Treasury Secretary Scott Bissent stated on X platform on Monday that the two agencies issued new guidance granting ETF products a “clear path for digital asset staking and sharing staking rewards with individual investors.”
According to the guidelines published on the IRS website, the government will permit crypto trust funds to participate in staking provided they are listed on a national securities exchange, hold only cash and a single type of digital asset units stored with a qualified custodian, and implement risk mitigation measures for investors.
Bill Hughes, Chief Legal Counsel at Consensys, posted on X that “the impact on staking adoption will be significant.”
He added, “This secure framework provides long-awaited regulatory and tax clarity for investment institutions such as ETFs and trust funds, enabling them to participate in staking while remaining compliant with laws. It also removes a major legal obstacle that previously prevented fund managers, custodians, and asset managers from integrating staking yields into their structured investment products.”
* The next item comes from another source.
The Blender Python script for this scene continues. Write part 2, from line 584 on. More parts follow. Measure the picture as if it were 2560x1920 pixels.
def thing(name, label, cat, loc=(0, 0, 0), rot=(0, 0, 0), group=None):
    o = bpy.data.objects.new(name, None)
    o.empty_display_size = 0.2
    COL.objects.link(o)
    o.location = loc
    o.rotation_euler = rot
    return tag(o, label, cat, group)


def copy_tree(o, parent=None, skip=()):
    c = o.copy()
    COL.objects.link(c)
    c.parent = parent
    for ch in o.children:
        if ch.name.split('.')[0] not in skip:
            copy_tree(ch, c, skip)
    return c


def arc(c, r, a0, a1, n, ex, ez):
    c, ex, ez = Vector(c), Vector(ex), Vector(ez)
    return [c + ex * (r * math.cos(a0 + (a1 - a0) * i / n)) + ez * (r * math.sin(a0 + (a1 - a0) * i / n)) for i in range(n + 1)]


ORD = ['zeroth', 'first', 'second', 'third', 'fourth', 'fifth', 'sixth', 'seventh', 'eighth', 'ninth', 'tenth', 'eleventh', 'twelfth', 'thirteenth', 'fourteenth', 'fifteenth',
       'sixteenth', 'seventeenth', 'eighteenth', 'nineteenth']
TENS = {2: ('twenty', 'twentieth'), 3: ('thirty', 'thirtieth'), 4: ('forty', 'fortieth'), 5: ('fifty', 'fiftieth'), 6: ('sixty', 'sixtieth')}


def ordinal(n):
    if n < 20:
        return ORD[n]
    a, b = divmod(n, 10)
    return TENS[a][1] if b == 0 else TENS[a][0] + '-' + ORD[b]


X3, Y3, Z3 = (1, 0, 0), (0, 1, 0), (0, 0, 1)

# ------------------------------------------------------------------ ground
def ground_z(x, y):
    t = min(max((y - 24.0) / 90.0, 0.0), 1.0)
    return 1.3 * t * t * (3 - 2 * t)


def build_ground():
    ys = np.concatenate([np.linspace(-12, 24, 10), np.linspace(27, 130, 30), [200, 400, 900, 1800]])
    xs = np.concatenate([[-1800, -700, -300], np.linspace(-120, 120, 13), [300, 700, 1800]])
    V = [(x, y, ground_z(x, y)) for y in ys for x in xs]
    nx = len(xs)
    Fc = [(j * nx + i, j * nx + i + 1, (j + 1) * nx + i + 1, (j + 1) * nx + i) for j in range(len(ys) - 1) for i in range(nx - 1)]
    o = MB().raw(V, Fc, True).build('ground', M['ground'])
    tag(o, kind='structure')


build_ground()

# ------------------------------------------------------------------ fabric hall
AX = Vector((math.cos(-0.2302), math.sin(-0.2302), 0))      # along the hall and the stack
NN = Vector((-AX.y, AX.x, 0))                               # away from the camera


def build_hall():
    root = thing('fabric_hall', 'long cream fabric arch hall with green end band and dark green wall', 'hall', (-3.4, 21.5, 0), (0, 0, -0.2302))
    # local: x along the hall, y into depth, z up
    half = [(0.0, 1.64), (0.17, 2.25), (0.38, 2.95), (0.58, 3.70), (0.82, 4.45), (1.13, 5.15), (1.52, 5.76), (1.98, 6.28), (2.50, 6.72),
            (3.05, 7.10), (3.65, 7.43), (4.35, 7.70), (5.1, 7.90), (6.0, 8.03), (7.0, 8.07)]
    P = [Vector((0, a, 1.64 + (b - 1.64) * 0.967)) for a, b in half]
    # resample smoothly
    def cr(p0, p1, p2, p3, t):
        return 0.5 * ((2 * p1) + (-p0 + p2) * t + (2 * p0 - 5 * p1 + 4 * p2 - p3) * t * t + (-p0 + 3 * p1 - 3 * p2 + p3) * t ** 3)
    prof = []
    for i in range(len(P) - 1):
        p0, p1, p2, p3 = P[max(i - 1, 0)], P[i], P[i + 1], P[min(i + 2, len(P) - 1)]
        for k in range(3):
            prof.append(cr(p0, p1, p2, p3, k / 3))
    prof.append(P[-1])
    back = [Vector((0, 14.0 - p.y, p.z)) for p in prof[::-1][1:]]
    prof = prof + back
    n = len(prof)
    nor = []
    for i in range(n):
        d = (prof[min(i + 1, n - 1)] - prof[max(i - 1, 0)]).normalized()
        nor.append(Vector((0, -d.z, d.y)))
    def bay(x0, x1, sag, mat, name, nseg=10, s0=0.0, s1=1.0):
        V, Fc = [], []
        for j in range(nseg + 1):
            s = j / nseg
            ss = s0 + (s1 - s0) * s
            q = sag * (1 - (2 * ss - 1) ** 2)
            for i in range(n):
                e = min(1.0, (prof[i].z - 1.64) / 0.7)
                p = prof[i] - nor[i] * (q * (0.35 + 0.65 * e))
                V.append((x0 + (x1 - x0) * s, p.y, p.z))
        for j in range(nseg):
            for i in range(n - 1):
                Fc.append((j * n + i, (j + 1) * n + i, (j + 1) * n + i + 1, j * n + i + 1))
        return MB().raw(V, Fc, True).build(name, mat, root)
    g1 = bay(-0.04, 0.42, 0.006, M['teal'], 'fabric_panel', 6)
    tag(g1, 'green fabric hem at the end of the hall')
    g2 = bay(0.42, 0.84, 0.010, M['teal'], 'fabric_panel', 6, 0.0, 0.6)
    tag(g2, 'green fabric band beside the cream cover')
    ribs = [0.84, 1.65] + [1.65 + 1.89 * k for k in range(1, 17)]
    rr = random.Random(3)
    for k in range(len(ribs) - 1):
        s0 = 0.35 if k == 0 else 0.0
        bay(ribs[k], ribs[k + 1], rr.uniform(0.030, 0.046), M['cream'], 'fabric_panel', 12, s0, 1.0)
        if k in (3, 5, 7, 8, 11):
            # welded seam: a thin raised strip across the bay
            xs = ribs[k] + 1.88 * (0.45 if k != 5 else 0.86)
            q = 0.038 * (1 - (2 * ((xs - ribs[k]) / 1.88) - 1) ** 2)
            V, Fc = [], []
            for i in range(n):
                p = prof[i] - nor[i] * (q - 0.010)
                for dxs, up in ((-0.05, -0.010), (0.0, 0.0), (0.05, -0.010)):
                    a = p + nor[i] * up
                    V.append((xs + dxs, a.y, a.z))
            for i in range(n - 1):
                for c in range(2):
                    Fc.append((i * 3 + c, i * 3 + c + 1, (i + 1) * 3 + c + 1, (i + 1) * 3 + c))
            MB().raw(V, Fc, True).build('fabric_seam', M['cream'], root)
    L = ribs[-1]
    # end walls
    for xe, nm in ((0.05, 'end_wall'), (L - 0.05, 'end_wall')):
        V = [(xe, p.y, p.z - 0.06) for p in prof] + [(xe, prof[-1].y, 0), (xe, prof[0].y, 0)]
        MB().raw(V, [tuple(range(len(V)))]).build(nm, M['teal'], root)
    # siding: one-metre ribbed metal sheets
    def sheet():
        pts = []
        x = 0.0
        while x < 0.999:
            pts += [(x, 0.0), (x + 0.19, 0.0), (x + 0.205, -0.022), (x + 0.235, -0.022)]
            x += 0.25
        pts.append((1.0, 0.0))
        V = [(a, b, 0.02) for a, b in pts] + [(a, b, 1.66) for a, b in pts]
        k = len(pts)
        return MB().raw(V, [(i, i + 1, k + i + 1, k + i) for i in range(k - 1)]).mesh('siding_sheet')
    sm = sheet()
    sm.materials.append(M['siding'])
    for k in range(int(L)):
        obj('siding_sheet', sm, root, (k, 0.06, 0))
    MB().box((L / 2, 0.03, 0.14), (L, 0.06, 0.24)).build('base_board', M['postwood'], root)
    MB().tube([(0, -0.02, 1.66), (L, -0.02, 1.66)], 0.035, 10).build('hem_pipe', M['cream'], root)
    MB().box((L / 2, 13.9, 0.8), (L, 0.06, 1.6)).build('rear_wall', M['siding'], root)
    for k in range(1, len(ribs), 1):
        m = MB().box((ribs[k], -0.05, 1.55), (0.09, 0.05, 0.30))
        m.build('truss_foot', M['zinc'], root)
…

These guidelines follow a similar move by the U.S. Securities and Exchange Commission (SEC) in September, when it approved listing standards expected to pave the way for approval of cryptocurrency ETFs. The Treasury Department and IRS referenced this regulatory change in the SEC’s latest update.
New guidelines on the eve of a government shutdown?
After more than 40 days of a government shutdown, reports on Sunday indicated that several Democratic senators decided to support Republicans in voting on a temporary funding bill for the government until next January, paving the way to end the ongoing shutdown since October 1.
The Senate had not yet voted on the bill at the time of this report, and employees from several government agencies, including the SEC and IRS, were furloughed during the shutdown period.